Electric-Field Induced Phase Transitions in Capillary Electrophoretic Systems

TL;DR

This study models particle movement in capillary electrophoresis under electric fields using Monte Carlo simulations, revealing phase transitions influenced by molecular interactions and electric field strength.

Contribution

It introduces a Monte Carlo simulation approach considering molecular interactions to analyze phase transitions in electroosmotic flow.

Findings

Phase transition behavior observed with increasing molecular interactions.

Electroosmotic flow can be modulated by tuning interaction ratios.

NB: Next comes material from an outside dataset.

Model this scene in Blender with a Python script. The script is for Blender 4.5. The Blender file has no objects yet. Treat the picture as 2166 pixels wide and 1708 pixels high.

Simulation results show distinct flow regimes based on interaction strength.

Abstract

The movement of the particles in a capillary electrophoretic system under electroosmotic flow was modeled using Monte Carlo simulation with Metropolis algorithm. Two different cases, with repulsive and attractive interactions between molecules were taken into consideration. The simulation was done using a spin-like system where the interactions between the nearest and second closest neighbors were considered in two separate steps of the modeling study. A total of 20 different cases with different rate of interactions for both repulsive and attractive interactions were modeled. The movement of the particles through the capillary is defined as current. At a low interaction level between molecules, a regular electroosmotic flow is obtained, on the other hand, with increasing interactions between molecules the current shows a phase transition behavior. The results also show that a modular electroosmotic flow can be obtained for separations by tuning the ratio between molecular interactions and electric field strength.